Energy setback PDF Print E-mail
Wednesday, 21 February 2018 12:00

BEHIND  THE  LINES

BY BOB JALDON

Cebu City —- The public and the politicians are complaining about traffic gridlock, especially at the junction of Mayor Jaldon/Sta. Maria Road and Gov. Camins Road, at peak hours of the day (5-8 p.m.) They blame it on our poor, oftentimes revised, traffic plan and the existence of  the blockbuster mall, KCC. Aha, wait for the ascendancy of SM-Mindpro and SM mall along Mayor Agan road and the Double-Dragon mall in Guiwan.

But if you think traffic in beloved Zamboanga is monstrous, try Cebu. From the ATR 70-seater Cebpac aircraft to the waiting shuttle bus, It took the pane 25 minutes to taxi. From the bus to the terminal, it took us another 25 minutes to reach the terminal as the plane had to give way to at least three incoming A-319. That’s airport traffic.

From the airport in Mactan on a white taxi (yellow cabs’ flag down rate is P70 compared to whites’ P40) to our hotel on Escario st., it took all of one hour to get there. That meant having dinner at Zubuchon at 9:00 p.m. which is not good for diabetics.

There’s just too many autos running in Cebu and Mandaue. The drivers here are more disrespectful than ours, giving no quarters to left-turning vehicles. Cebu has so many “T” intersections which are one of the causes of traffic. And, like Zamboanga, the streets here are narrow, designed by Magellan’s conquistadores. With the big ticket infrastructure program, Cebu will rise above all others in the Visayas and uncertain Mindanao in 10 years. They call it “Osmenanization.”

Supply of energy here has not been short despite the high demand of electricity to power mammoth malls, small arcades (the trend now) and big hotels and condos. Unlike Zamboanga!

While we don’t yet have a shortage of electricity in spite of the fact that pilferage of electricity is rampant that explains our 24 percent systems loss, we might experience frequent blackouts because of poor maintenance of distribution lines, old ready-to-explode transformers and defective meters.

We all know that the Zamboanga City Electric Cooperative is a dying system. It has a debt of more than ONE BILLION PESOS. To resolve this crisis, Zamcelco has entered into an Investment and Management Contract (IMC) with giant Meralco. After having awarded the contract to Meralco, the modified Terms of Reference (TOR) is still pending review and approval by the National Electrification Administration (NEA) since last January.

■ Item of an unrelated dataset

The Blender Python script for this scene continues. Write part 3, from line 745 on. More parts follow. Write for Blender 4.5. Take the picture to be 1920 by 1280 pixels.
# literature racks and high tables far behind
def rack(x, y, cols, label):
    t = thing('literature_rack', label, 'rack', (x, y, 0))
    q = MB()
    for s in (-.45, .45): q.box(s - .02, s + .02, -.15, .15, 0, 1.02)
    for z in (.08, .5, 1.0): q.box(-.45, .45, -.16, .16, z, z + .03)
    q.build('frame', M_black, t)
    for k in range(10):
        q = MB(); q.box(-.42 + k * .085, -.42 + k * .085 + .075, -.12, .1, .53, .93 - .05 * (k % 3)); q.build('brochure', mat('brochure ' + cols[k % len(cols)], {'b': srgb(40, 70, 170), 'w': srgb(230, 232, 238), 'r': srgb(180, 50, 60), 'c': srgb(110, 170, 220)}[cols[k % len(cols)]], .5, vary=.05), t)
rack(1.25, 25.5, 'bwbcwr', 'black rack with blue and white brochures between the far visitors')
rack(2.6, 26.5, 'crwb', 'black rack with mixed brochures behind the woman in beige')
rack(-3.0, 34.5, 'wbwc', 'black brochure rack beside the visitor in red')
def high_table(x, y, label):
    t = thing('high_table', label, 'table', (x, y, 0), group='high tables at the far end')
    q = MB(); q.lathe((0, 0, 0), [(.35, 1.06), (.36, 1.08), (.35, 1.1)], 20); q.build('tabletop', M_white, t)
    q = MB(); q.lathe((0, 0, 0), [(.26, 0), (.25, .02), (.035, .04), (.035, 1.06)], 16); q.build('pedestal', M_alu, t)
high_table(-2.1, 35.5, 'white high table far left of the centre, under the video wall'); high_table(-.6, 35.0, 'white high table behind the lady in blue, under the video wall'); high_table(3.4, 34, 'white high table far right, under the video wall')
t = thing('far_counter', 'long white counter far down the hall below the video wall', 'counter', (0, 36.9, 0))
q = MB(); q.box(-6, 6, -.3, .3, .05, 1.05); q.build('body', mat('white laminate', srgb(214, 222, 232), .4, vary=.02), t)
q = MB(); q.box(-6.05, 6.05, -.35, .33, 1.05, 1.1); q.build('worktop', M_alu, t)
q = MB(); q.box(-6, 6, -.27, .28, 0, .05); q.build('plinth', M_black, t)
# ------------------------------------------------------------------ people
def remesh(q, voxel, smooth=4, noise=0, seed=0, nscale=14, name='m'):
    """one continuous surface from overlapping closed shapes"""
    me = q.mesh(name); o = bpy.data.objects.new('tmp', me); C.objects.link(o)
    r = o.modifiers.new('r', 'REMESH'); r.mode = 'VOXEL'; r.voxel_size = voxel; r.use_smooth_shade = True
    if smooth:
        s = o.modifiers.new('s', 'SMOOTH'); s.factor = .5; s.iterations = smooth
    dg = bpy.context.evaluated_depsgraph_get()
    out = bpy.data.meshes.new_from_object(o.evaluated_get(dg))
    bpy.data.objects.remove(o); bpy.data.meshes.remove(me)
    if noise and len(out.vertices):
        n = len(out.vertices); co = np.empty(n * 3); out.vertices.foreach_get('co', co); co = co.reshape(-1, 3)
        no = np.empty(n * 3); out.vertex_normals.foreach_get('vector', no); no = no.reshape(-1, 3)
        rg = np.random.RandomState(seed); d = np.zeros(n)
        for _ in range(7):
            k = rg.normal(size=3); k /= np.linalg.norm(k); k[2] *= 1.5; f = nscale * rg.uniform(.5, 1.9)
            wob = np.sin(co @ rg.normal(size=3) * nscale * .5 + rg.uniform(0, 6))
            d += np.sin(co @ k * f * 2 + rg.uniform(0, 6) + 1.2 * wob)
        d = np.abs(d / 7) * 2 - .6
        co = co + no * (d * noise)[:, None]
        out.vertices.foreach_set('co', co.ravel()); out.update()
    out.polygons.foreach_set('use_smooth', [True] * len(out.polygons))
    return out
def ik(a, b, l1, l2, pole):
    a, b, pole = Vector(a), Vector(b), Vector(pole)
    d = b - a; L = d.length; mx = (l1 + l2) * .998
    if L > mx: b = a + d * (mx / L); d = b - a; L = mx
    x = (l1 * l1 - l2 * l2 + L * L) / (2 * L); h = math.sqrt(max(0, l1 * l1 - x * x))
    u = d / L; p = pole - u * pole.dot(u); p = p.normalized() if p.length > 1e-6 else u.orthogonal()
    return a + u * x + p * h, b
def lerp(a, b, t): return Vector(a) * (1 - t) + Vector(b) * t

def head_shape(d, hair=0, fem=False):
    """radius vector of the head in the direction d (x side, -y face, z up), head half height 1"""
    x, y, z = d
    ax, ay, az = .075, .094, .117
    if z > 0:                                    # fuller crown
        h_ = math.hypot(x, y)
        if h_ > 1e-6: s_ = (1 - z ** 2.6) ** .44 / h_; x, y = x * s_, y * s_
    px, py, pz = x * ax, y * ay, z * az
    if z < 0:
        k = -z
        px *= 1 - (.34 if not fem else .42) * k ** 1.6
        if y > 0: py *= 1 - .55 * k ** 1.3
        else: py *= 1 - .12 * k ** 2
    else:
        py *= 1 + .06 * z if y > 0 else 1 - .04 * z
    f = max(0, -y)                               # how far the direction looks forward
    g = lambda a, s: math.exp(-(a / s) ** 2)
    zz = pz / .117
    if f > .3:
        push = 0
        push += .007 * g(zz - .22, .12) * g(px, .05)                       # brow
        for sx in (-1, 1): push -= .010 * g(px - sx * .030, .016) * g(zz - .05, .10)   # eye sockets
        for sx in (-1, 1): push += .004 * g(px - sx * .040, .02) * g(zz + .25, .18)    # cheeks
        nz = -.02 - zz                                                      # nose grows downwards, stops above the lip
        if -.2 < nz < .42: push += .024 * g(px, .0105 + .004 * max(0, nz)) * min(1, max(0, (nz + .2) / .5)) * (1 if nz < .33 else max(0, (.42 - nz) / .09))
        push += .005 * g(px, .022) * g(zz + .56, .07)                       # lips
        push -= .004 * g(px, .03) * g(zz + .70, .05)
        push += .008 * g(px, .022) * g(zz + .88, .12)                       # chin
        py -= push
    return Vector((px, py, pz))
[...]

As Zamcelco is in the process of exploiting remedies to avoid total financial collapse, NEA seems to be delaying the final approval of the IMC instead of immediately awarding Zamcelco’s management and financial control to Meralco. What may be the real reason why NEA is unnecessary delaying the approval of the TOR to make the IMC operational?

NEA and the management and board of Zamcelco met in Manila last week to iron out the kinks in the TOR. Still no result. Zamcelco has taken a bold leap to save itself, Zamboanga and the vocal industrial sector from disaster. It has broaden its vistas for cooperation with Meralco. There are no fat loans under this arrangement, only profit — something that has not been enjoyed by Zamcelco since it took over power service from City Electric.

NEA should act steadfastly on the TOR leading to the operationalization of the IMC. Zamboanga city will be turmoil again unless we wheel Zamcelco from the ICU to the recovery room, pronto! Zamcelco is incapable of relying on its resources, which it has none, to carry on as partners of the city government in economic construction.

Must El Presidente crack the whip on NEA for it to move?